• **WHAT NEEDS TO BE DONE**
Return each line of the data below verbatim; pictures are to be left out.

>> START

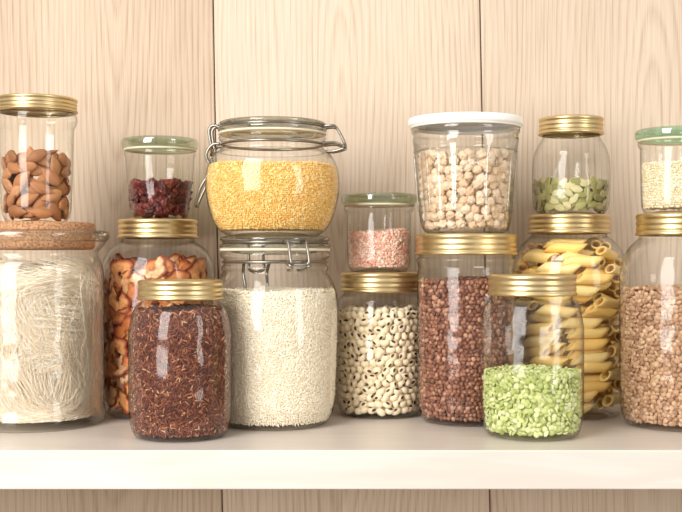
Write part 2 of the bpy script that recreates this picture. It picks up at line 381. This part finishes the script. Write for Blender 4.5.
# clip-top jars
def ring(j,hw,py,r,n=64,mat=None):
    R=hw*j.k; z=(j.B-py)*j.k
    pts=[Vector((R*math.cos(2*math.pi*i/n),R*math.sin(2*math.pi*i/n),z)) for i in range(n)]
    return tube_geo(pts,r,8,True)
def wires(j,paths,phi,name,r=0.0016):
    gs=[]
    c,s=math.cos(phi),math.sin(phi)
    for pth,cl in paths:
        pts=[]
        for (rad,tan,py) in pth:
            rr=rad*j.k; tt=tan*j.k
            pts.append((rr*c-tt*s, rr*s+tt*c,(j.B-py)*j.k))
        gs.append(tube_geo(catmull(pts,5,cl),r,8,cl))
    v,f=joingeo(gs); return add_mesh(name,mkmesh(name,v,f,STEEL),j.e)
def cliptop(cx,d,base,R,t,body,label,phi_h,hs=1.0,ll=1.0):
    j=jar_base(cx,d,base); B=j.B; t=cmp_(t,R,d); j.top=t
    T=lambda L_: [(a,t+(b-t)*hs) for a,b in L_]
    T3=lambda L_: [(a,q,t+(b-t)*hs*(1 if b-t<35 else ll)) for a,q,b in L_]
    pr=T([(R-8,t+13),(R-2,t+13.5),(R-.5,t+16),(R-1,t+19),(R-5,t+21),(R-5,t+25),(R-2,t+27.5),(R-2,t+30),(R-4,t+32)])+body(B)
    finish(j,label,'clip-top glass jars',pr)
    add_mesh('glass_lid',lathe('glass_lid',P(j,T([(0,t+3),(R-14,t+3),(R-11,t+.5),(R-5,t),(R-1,t+1.5),(R-.5,t+4),(R-4,t+5),(R-4,t+6.5),(R,t+7.5),(R,t+10),(R-4,t+11.5),(R-10,t+11.5),(R-14,t+16),(0,t+17)])),GK,80,1),j.e)
    add_mesh('rubber_seal',lathe('rubber_seal',P(j,T([(R-9,t+11.2),(R-1,t+11.2),(R-.2,t+12.3),(R-1,t+13.4),(R-9,t+13.4),(R-9,t+11.2)])),RUBBER,72,0),j.e)
    v,f=joingeo([ring(j,R-3,t+5.8*hs,.0013),ring(j,R-4,t+23*hs,.0017)])
    add_mesh('wire_band',mkmesh('wire_band',v,f,STEEL),j.e)
    wires(j,[(T3([(R-3,-9,t+5.8),(R+6,-10,t+5),(R+11,-9,t+8),(R+18,-9,t+22),(R+17,-6,t+25),(R+17,6,t+25),(R+18,9,t+22),(R+11,9,t+8),(R+6,10,t+5),(R-3,9,t+5.8)]),False),
                 (T3([(R-4,-12,t+23),(R+8,-11,t+22),(R+16,-11,t+25),(R+18,-8,t+27),(R+8,-6,t+30),(R-1,-5,t+30)]),False),
                 (T3([(R-4,12,t+23),(R+8,11,t+22),(R+16,11,t+25),(R+18,8,t+27),(R+8,6,t+30),(R-1,5,t+30)]),False)],phi_h,'wire_hinge')
    wires(j,[(T3([(R-3,-8,t+6),(R+4,-8,t+4),(R+8,-8,t+9),(R+6,-8,t+24),(R+5,-8,t+30),(R+7,0,t+33),(R+5,8,t+30),(R+6,8,t+24),(R+8,8,t+9),(R+4,8,t+4),(R-3,8,t+6)]),False),
             (T3([(R-4,-14,t+23),(R+4,-14,t+24),(R+10,-13,t+34),(R+6,-12,t+48),(R+16,-11,t+66),(R+22,-6,t+82),(R+21,0,t+84),(R+22,6,t+82),(R+16,11,t+66),(R+6,12,t+48),(R+10,13,t+34),(R+4,14,t+24),(R-4,14,t+23)]),False)],phi_h+math.pi,'wire_latch',.0020)
    return j
jR=cliptop(275,1.31,None,55.5,235,lambda B:[(54,275),(57,280),(61.5,290),(63.5,306),(63.5,330),(62,B-36),(60,B-18),(54,B-3),(48,B),(42,B),(36,B-4),(0,B-5)],
   'large clip-top glass jar with wire bail full of white rice',math.radians(-68),1.12)
jY=cliptop(272.5,1.31,jR.top,54.5,115,lambda B:[(54,151),(60,156),(65.5,167),(67.5,183),(66,200),(60,B-15),(52,B-4),(45,B),(38,B),(32,B-3),(0,B-4)],
   'round clip-top glass jar with wire latch holding yellow millet',math.radians(-4))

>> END

• **FINAL RESULT**
Write part 2 of the bpy script that recreates this picture. It picks up at line 381. This part finishes the script. Write for Blender 4.5.
# clip-top jars
def ring(j,hw,py,r,n=64,mat=None):
    R=hw*j.k; z=(j.B-py)*j.k
    pts=[Vector((R*math.cos(2*math.pi*i/n),R*math.sin(2*math.pi*i/n),z)) for i in range(n)]
    return tube_geo(pts,r,8,True)
def wires(j,paths,phi,name,r=0.0016):
    gs=[]
    c,s=math.cos(phi),math.sin(phi)
    for pth,cl in paths:
        pts=[]
        for (rad,tan,py) in pth:
            rr=rad*j.k; tt=tan*j.k
            pts.append((rr*c-tt*s, rr*s+tt*c,(j.B-py)*j.k))
        gs.append(tube_geo(catmull(pts,5,cl),r,8,cl))
    v,f=joingeo(gs); return add_mesh(name,mkmesh(name,v,f,STEEL),j.e)
def cliptop(cx,d,base,R,t,body,label,phi_h,hs=1.0,ll=1.0):
    j=jar_base(cx,d,base); B=j.B; t=cmp_(t,R,d); j.top=t
    T=lambda L_: [(a,t+(b-t)*hs) for a,b in L_]
    T3=lambda L_: [(a,q,t+(b-t)*hs*(1 if b-t<35 else ll)) for a,q,b in L_]
    pr=T([(R-8,t+13),(R-2,t+13.5),(R-.5,t+16),(R-1,t+19),(R-5,t+21),(R-5,t+25),(R-2,t+27.5),(R-2,t+30),(R-4,t+32)])+body(B)
    finish(j,label,'clip-top glass jars',pr)
    add_mesh('glass_lid',lathe('glass_lid',P(j,T([(0,t+3),(R-14,t+3),(R-11,t+.5),(R-5,t),(R-1,t+1.5),(R-.5,t+4),(R-4,t+5),(R-4,t+6.5),(R,t+7.5),(R,t+10),(R-4,t+11.5),(R-10,t+11.5),(R-14,t+16),(0,t+17)])),GK,80,1),j.e)
    add_mesh('rubber_seal',lathe('rubber_seal',P(j,T([(R-9,t+11.2),(R-1,t+11.2),(R-.2,t+12.3),(R-1,t+13.4),(R-9,t+13.4),(R-9,t+11.2)])),RUBBER,72,0),j.e)
    v,f=joingeo([ring(j,R-3,t+5.8*hs,.0013),ring(j,R-4,t+23*hs,.0017)])
    add_mesh('wire_band',mkmesh('wire_band',v,f,STEEL),j.e)
    wires(j,[(T3([(R-3,-9,t+5.8),(R+6,-10,t+5),(R+11,-9,t+8),(R+18,-9,t+22),(R+17,-6,t+25),(R+17,6,t+25),(R+18,9,t+22),(R+11,9,t+8),(R+6,10,t+5),(R-3,9,t+5.8)]),False),
                 (T3([(R-4,-12,t+23),(R+8,-11,t+22),(R+16,-11,t+25),(R+18,-8,t+27),(R+8,-6,t+30),(R-1,-5,t+30)]),False),
                 (T3([(R-4,12,t+23),(R+8,11,t+22),(R+16,11,t+25),(R+18,8,t+27),(R+8,6,t+30),(R-1,5,t+30)]),False)],phi_h,'wire_hinge')
    wires(j,[(T3([(R-3,-8,t+6),(R+4,-8,t+4),(R+8,-8,t+9),(R+6,-8,t+24),(R+5,-8,t+30),(R+7,0,t+33),(R+5,8,t+30),(R+6,8,t+24),(R+8,8,t+9),(R+4,8,t+4),(R-3,8,t+6)]),False),
             (T3([(R-4,-14,t+23),(R+4,-14,t+24),(R+10,-13,t+34),(R+6,-12,t+48),(R+16,-11,t+66),(R+22,-6,t+82),(R+21,0,t+84),(R+22,6,t+82),(R+16,11,t+66),(R+6,12,t+48),(R+10,13,t+34),(R+4,14,t+24),(R-4,14,t+23)]),False)],phi_h+math.pi,'wire_latch',.0020)
    return j
jR=cliptop(275,1.31,None,55.5,235,lambda B:[(54,275),(57,280),(61.5,290),(63.5,306),(63.5,330),(62,B-36),(60,B-18),(54,B-3),(48,B),(42,B),(36,B-4),(0,B-5)],
   'large clip-top glass jar with wire bail full of white rice',math.radians(-68),1.12)
jY=cliptop(272.5,1.31,jR.top,54.5,115,lambda B:[(54,151),(60,156),(65.5,167),(67.5,183),(66,200),(60,B-15),(52,B-4),(45,B),(38,B),(32,B-3),(0,B-4)],
   'round clip-top glass jar with wire latch holding yellow millet',math.radians(-4))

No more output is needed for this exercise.